▶ _Task details_
The lines from the top of the material through the line with "from mathutils import Vector, Matrix" are to be set down exactly. Leave the pictures out.

▶ _Dataset section_
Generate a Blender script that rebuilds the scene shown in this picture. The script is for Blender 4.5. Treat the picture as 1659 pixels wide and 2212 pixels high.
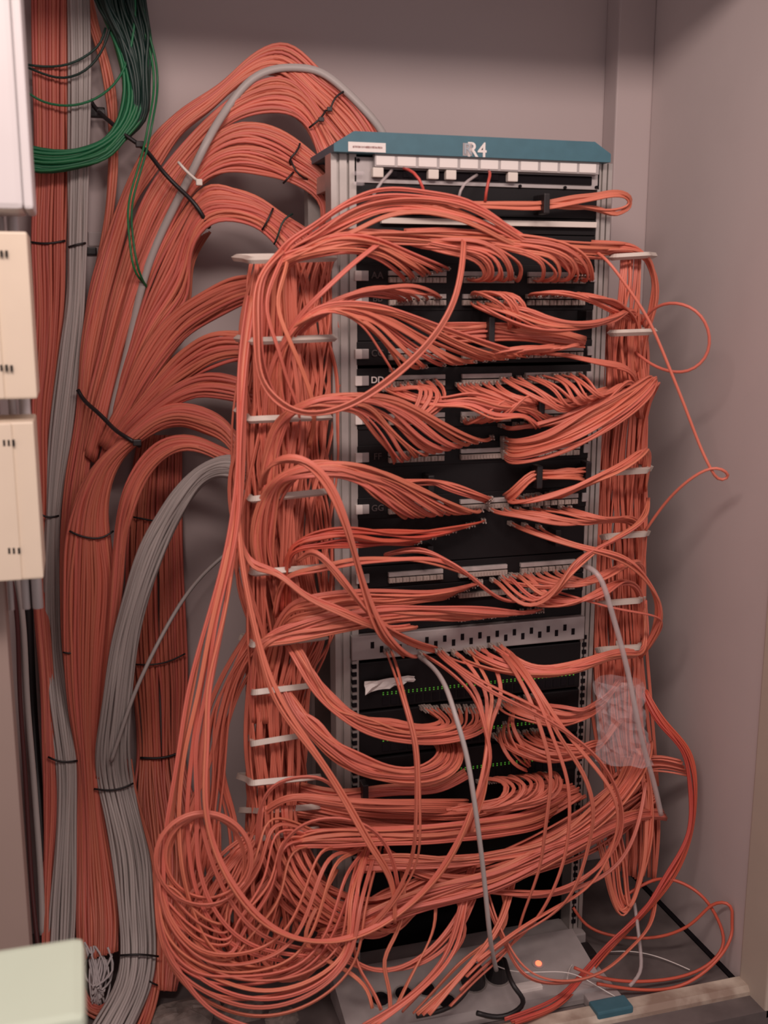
import bpy, bmesh, math, random
import numpy as np
from mathutils import Vector, Matrix

for o in list(bpy.data.objects): bpy.data.objects.remove(o)
SC = bpy.context.scene
COL = SC.collection
PI = math.pi

# ------------------------------------------------------------------ camera
FPX, CX, CY = 2280.0, 829.5, 1106.0
YAW, PIT = math.radians(16.0), math.radians(11.3)
YR = 1.90                                   # distance of the rack's front plane
FW = np.array([math.sin(YAW)*math.cos(PIT), math.cos(YAW)*math.cos(PIT), -math.sin(PIT)])
RT = np.array([math.cos(YAW), -math.sin(YAW), 0.0])
UP = np.cross(RT, FW)
cam = bpy.data.cameras.new('camera')
cam.sensor_fit = 'VERTICAL'; cam.sensor_height = 24.0
cam.lens = FPX/2212*24.0
cam.clip_start = 0.05
cam.dof.use_dof = True; cam.dof.focus_distance = 2.55; cam.dof.aperture_fstop = 2.9
camo = bpy.data.objects.new('camera', cam); COL.objects.link(camo)
camo.location = (0, 0, 0); camo.rotation_euler = (PI/2-PIT, 0, -YAW)
SC.camera = camo

# ------------------------------------------------------------------ light, exposure
w = bpy.data.worlds.new('world'); SC.world = w; w.use_nodes = True
bg = w.node_tree.nodes['Background']; bg.inputs[0].default_value = (1.0, 0.79, 0.79, 1); bg.inputs[1].default_value = 0.34
def area(name, loc, target, sx, sy, power, col):
    l = bpy.data.lights.new(name, 'AREA'); l.shape = 'RECTANGLE'; l.size = sx; l.size_y = sy
    l.energy = power; l.color = col
    o = bpy.data.objects.new(name, l); COL.objects.link(o); o.location = loc
    d = Vector(target)-Vector(loc); o.rotation_euler = d.to_track_quat('-Z', 'Y').to_euler()
    return o
LC = (1.0, 0.80, 0.74)
area('ceiling_lamp', (0.85, 0.2, 1.05), (0.6, 2.0, -0.5), 0.9, 0.22, 11, LC)
area('ceiling_lamp_second', (-0.32, 0.2, 1.05), (0.5, 2.0, -0.4), 0.9, 0.22, 16, LC)
vs = SC.view_settings
SC.display_settings.display_device = 'sRGB'
vs.view_transform = 'Standard'; vs.look = 'None'; vs.gamma = 1.0; vs.use_curve_mapping = False
vs.exposure = 0.38

# ------------------------------------------------------------------ pixel rays to places in the room
def ray(px, py): return FW + RT*((px-CX)/FPX) + UP*((CY-py)/FPX)
def atY(px, py, Y): r = ray(px, py); return r*(Y/r[1])
def atZ(px, py, Z): r = ray(px, py); return r*(Z/r[2])
def P(px, py, D=0.0):                               # D metres in front of the rack's face
    if D < -0.2: D = -0.2+(D+0.2)*0.75
    p = atY(px, py, YR-D)
    return p if p[2] > ZF+0.008 else atZ(px, py, ZF+0.008)      # things reach the floor, not below it
ZF = -1.40                                          # closet floor
YB = 2.285                                          # back wall
XR = 1.26                                           # right wall
XL = -0.125                                         # left wall

# ------------------------------------------------------------------ materials
MATS = {}
def mat(name, col, rough=0.5, metal=0.0, vary=0.0, noise=0.0, nscale=20, bump=0.0, spec=0.5, dark=None):
    m = bpy.data.materials.new(name); m.use_nodes = True
    nt = m.node_tree; b = nt.nodes['Principled BSDF']
    b.inputs['Base Color'].default_value = (*col, 1); b.inputs['Roughness'].default_value = rough
    b.inputs['Metallic'].default_value = metal
    b.inputs['Specular IOR Level'].default_value = spec
    N = nt.nodes.new; L = nt.links.new
    src = None
    if noise:
        tc = N('ShaderNodeTexCoord'); n = N('ShaderNodeTexNoise'); n.inputs['Scale'].default_value = nscale; n.inputs['Detail'].default_value = 6
        L(tc.outputs['Object'], n.inputs['Vector'])
        r = N('ShaderNodeValToRGB'); r.color_ramp.elements[0].position = 0.35; r.color_ramp.elements[1].position = 0.65
        d = dark if dark else tuple(c*(1-noise) for c in col)
        r.color_ramp.elements[0].color = (*d, 1); r.color_ramp.elements[1].color = (*col, 1)
        L(n.outputs['Fac'], r.inputs['Fac']); L(r.outputs['Color'], b.inputs['Base Color']); src = r.outputs['Color']
        if bump:
            bp = N('ShaderNodeBump'); bp.inputs['Strength'].default_value = bump; bp.inputs['Distance'].default_value = 0.01
            L(n.outputs['Fac'], bp.inputs['Height']); L(bp.outputs['Normal'], b.inputs['Normal'])
    if vary:
        oi = N('ShaderNodeObjectInfo'); h = N('ShaderNodeHueSaturation')
        mr = N('ShaderNodeMapRange'); mr.inputs['To Min'].default_value = 1-vary; mr.inputs['To Max'].default_value = 1+vary
        L(oi.outputs['Random'], mr.inputs['Value']); L(mr.outputs['Result'], h.inputs['Value'])
        mr2 = N('ShaderNodeMapRange'); mr2.inputs['To Min'].default_value = 0.5-vary*0.05; mr2.inputs['To Max'].default_value = 0.5+vary*0.05
        ml = N('ShaderNodeMath'); ml.operation = 'FRACT'; mm = N('ShaderNodeMath'); mm.operation = 'MULTIPLY'; mm.inputs[1].default_value = 17.3
        L(oi.outputs['Random'], mm.inputs[0]); L(mm.outputs[0], ml.inputs[0]); L(ml.outputs[0], mr2.inputs['Value']); L(mr2.outputs['Result'], h.inputs['Hue'])
        if src: L(src, h.inputs['Color'])
        else: h.inputs['Color'].default_value = (*col, 1)
        L(h.outputs['Color'], b.inputs['Base Color'])
    MATS[name] = m
    return m
def emit(name, col, s):
    m = mat(name, col); b = m.node_tree.nodes['Principled BSDF']
    b.inputs['Emission Color'].default_value = (*col, 1); b.inputs['Emission Strength'].default_value = s
    return m
ORANGE = mat('orange_sheath', (0.67, 0.188, 0.122), 0.45, vary=0.12)
TRUNK = mat('orange_trunk_sheath', (0.63, 0.172, 0.118), 0.48, vary=0.14)
REDDISH = mat('red_orange_sheath', (0.60, 0.10, 0.065), 0.42, vary=0.1)
GREY = mat('grey_sheath', (0.45, 0.41, 0.39), 0.45, vary=0.12)
GREEN = mat('green_sheath', (0.015, 0.17, 0.065), 0.45, vary=0.2)
SHADE_DKGREEN = mat('shade_dark_green_sheath', (0.008, 0.035, 0.028), 0.45, vary=0.2)  # green with the header's shade put into the colour; also one tie
BROWN = mat('brown_sheath', (0.10, 0.03, 0.03), 0.5)
BLACKC = mat('black_rubber', (0.012, 0.010, 0.011), 0.5)
TIE = mat('black_nylon', (0.012, 0.009, 0.010), 0.45)
PLUGM = mat('grey_plug_plastic', (0.40, 0.33, 0.29), 0.4)
CREAM = mat('cream_plastic', (0.76, 0.66, 0.52), 0.45, noise=0.05, nscale=8)
WHITEP = mat('white_plastic', (0.72, 0.70, 0.70), 0.4, noise=0.04, nscale=8)
PALEGREEN = mat('pale_plastic', (0.60, 0.72, 0.58), 0.5, noise=0.04, nscale=6)
ALU = mat('aluminium', (0.52, 0.49, 0.46), 0.38, 0.55, noise=0.12, nscale=30)
GREYP = mat('grey_painted_steel', (0.46, 0.43, 0.42), 0.45, 0.2, noise=0.12, nscale=25)
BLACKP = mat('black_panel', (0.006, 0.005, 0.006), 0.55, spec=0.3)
SLOT = mat('dark_slot', (0.010, 0.008, 0.010), 0.8, spec=0.1)
TEAL = mat('teal_paint', (0.055, 0.16, 0.205), 0.5, noise=0.10, nscale=40)
LABELW = mat('white_label', (0.80, 0.76, 0.72), 0.5)
CREAMW = mat('cream_strip', (0.74, 0.69, 0.62), 0.45)
PRINT = mat('label_print', (0.28, 0.14, 0.13), 0.6)
PRINTR = mat('red_print', (0.55, 0.06, 0.05), 0.6)
RINGM = mat('cream_ring_plastic', (0.66, 0.60, 0.53), 0.4)
STRIP = mat('adapter_strip', (0.47, 0.43, 0.41), 0.35, noise=0.2, nscale=60)
WALL = mat('wall_paint', (0.50, 0.428, 0.42), 0.75, noise=0.04, nscale=3, bump=0.03)
WALLR = mat('right_wall_paint', (0.60, 0.525, 0.51), 0.75, noise=0.05, nscale=4, bump=0.03)
JAMB = mat('jamb_paint', (0.55, 0.48, 0.40), 0.6, noise=0.06, nscale=8)
JAMBL = mat('left_jamb_paint', (0.35, 0.265, 0.23), 0.6, noise=0.04, nscale=5)
SILL = mat('worn_sill_paint', (0.62, 0.55, 0.45), 0.7, noise=0.5, nscale=14, bump=0.2, dark=(0.30, 0.22, 0.17))
FLOORM = mat('grey_floor', (0.17, 0.145, 0.14), 0.55, noise=0.35, nscale=12, bump=0.05)
PLASTER = mat('broken_plaster', (0.33, 0.28, 0.25), 0.9, noise=0.5, nscale=40, bump=0.4)
DARKFLOOR = mat('dark_room_floor', (0.12, 0.09, 0.075), 0.8, noise=0.3, nscale=10)
CUTEND = mat('frayed_white_cord', (0.62, 0.58, 0.58), 0.7)
LEDG = emit('green_light', (0.12, 0.5, 0.05), 0.2)
LEDR = emit('red_lamp', (1.0, 0.13, 0.06), 2.0)
CLEAR = mat('clear_plastic', (0.85, 0.80, 0.82), 0.08)
_b = CLEAR.node_tree.nodes['Principled BSDF']; _b.inputs['Alpha']  .default_value = 0.17; _b.inputs['Specular IOR Level'].default_value = 0.9
CLEARC = mat('clear_tube_plastic', (0.62, 0.55, 0.54), 0.3)
CLEARC.node_tree.nodes['Principled BSDF'].inputs['Alpha'].default_value = 0.55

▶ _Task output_
Generate a Blender script that rebuilds the scene shown in this picture. The script is for Blender 4.5. Treat the picture as 1659 pixels wide and 2212 pixels high.
import bpy, bmesh, math, random
import numpy as np
from mathutils import Vector, Matrix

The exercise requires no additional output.